Tuesday, March 17, 2015

Asami Kobayashi -- Kanashimi no Spy (哀しみのスパイ)




It's a bit scary sometimes how my imagination works. Case in point: a little over a year ago, I put up an article featuring Asami Kobayashi's(小林麻美)most famous song, her cover version of Gazebo's "I Love Chopin" titled in Japanese as "Ame no Oto wa Chopin no Shirabe"(雨音はショパンの調べ). In the article, I mentioned that whenever I listen to the song, I imagined the waifish Kobayashi lying languidly on some chaise lounge in a huge house while slowly smoking a cigarette.

The above video (sorry but that video has been taken down) was just posted a few months ago. It isn't a chaise lounge and I don't see that cigarette but Kobayashi still reflects that idea I had about her...and the house looks pretty darn big. By the way, the song being featured is her follow-up single after "Ame no Oto wa Chopin no Shirabe", "Kanashimi no Spy" (A Sad Spy). Released as her 9th single in August 1984, the video has short versions of the song with the first one having a cinematic arrangement. It was too bad that it was only an excerpt since I thought it was pretty well done especially with Kobayashi lying around like a femme fatale from some old Cold War suspense flick.

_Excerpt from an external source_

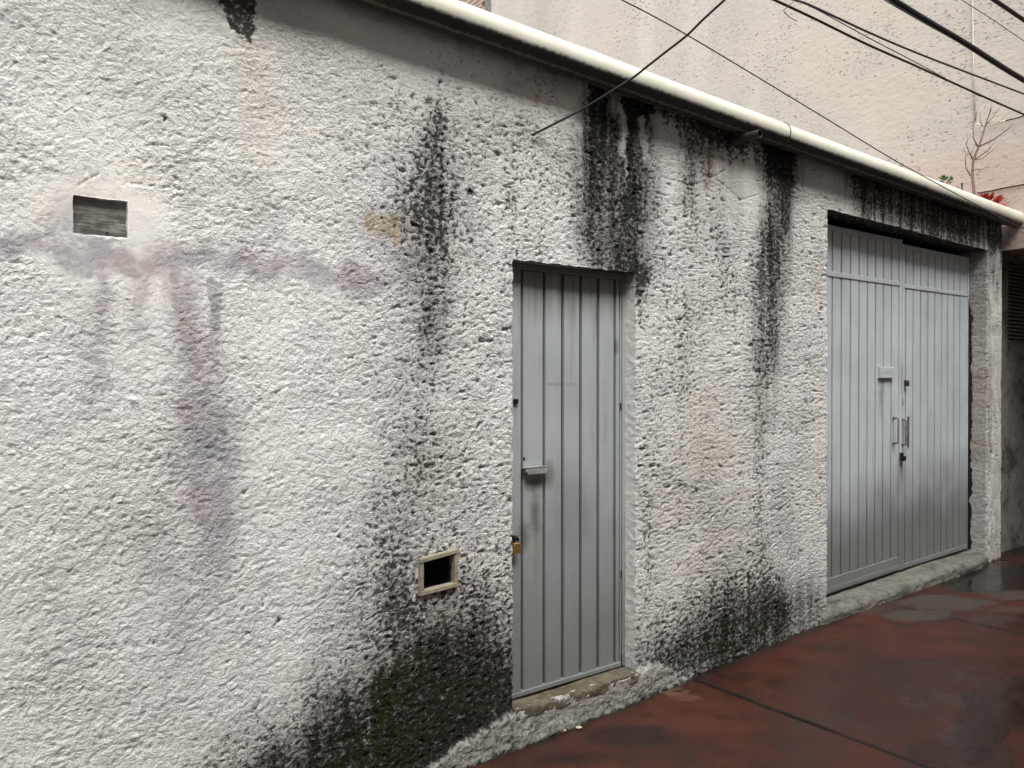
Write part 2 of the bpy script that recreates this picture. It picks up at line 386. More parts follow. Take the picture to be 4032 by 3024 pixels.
def rot(a, b, t): return a*math.cos(t)-b*math.sin(t), a*math.sin(t)+b*math.cos(t)
o1 = rot(wx/.030, wz/.021, .5); o2 = rot(wx/.018+7, wz/.0135, 1.3); o3 = rot(wx/.0115, wz/.0095+3, 2.2); o4 = rot(wx/.024+5, wz/.019, .9)
raw = pn(o1[0], o1[1], 1)*.75+pn(o2[0], o2[1], 2)*.75+pn(o3[0], o3[1], 3)*.42
bill = np.abs(pn(o4[0], o4[1], 4))
rid = raw-.55*sst(-raw, .18, .60)          # crumbs with sharper hollows between them
clump = fbm(wx/.11, wz/.08, 3, 5)
# roughness of the render: trowelled patches are smooth
def ell(px, py, rx, ry, k=1, p=2):
    """soft ellipse; centre and radii given in photo pixels of the 2212-wide view, turned into metres on the wall"""
    s = 4032/2212; a = onY(px*s, py*s); b = onY((px+rx)*s, py*s); c = onY(px*s, (py+ry)*s)
    rx_ = abs(b[0]-a[0]); rz_ = abs(c[2]-a[2])
    d = ((X-a[0]+jx)/rx_)**2+((Z-a[2]+jz)/rz_)**2
    return k*np.exp(-d**(p/2)*1.0)
jx = .03*fbm(X/.12, Z/.16, 3, 60)+.015*fbm(X/.03, Z/.05, 2, 63); jz = .05*fbm(X/.12, Z/.2, 3, 70)
def stroke(pts, p=1.8, wd=1.22):
    """polyline of (px,py,halfwidth,strength) in the 2212-wide view -> soft streak on the wall"""
    s = 4032/2212; out = np.zeros_like(X); Q = []
    for px, py, w_, k in pts:
        a = onY(px*s, py*s); b = onY((px+w_)*s, py*s); Q.append((a[0], a[2], abs(b[0]-a[0])*wd, k))
    for (x0, z0, w0, k0), (x1, z1, w1, k1) in zip(Q[:-1], Q[1:]):
        W = max(w0, w1)*2.3+.08; ci = np.where((cols > min(x0, x1)-W) & (cols < max(x0, x1)+W))[0]
        if not len(ci): continue
        c0, c1 = ci[0], ci[-1]+1
        zc = Z[:, (c0+c1)//2]; ri = np.where((zc > min(z0, z1)-W) & (zc < max(z0, z1)+W))[0]
        if not len(ri): continue
        r0, r1 = ri[0], ri[-1]+1
        xx = X[r0:r1, c0:c1]+jx[r0:r1, c0:c1]; zz = Z[r0:r1, c0:c1]+jz[r0:r1, c0:c1]
        dx, dz = x1-x0, z1-z0; t = np.clip(((xx-x0)*dx+(zz-z0)*dz)/(dx*dx+dz*dz+1e-9), 0, 1)
        d = np.hypot(xx-(x0+dx*t), (zz-(z0+dz*t)))/(w0+(w1-w0)*t)
        out[r0:r1, c0:c1] = np.maximum(out[r0:r1, c0:c1], (k0+(k1-k0)*t)*np.exp(-d**p))
    return out
runs = fbm(X/.018, Z/.35, 3, 80)          # narrow run-off streaks
runs2 = fbm(X/.05, Z/.8, 3, 84)
def MX(*a):
    o = a[0]
    for b in a[1:]: o = np.maximum(o, b)
    return o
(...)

The latter version was the actual song itself, and it has quite the backing on it. Yumi Matsutoya(松任谷由実, after providing the Japanese lyrics for that Gazebo single, wrote the words for "Kanashimi no Spy" while Koji Tamaki(玉置浩二)provided the music which has a mix of genres in there. There's some rock guitar and even some Taeko Ohnuki-ish technopop (and it still retains that suspenseful piano intro) although when it comes down to it, it's a Japanese 80s pop song. Once again, Kobayashi has that fragile vocal style (with Tamaki backing her up) which had me thinking that if this had been a movie, she really would have been the femme fatale hopelessly in love with the spy or even the doomed spy herself. It certainly looked like the latter according to the end of the video when she got surrounded by all those police officers. The scene rather reminded me of the end of a spy flick as directed by Ingmar Bergman.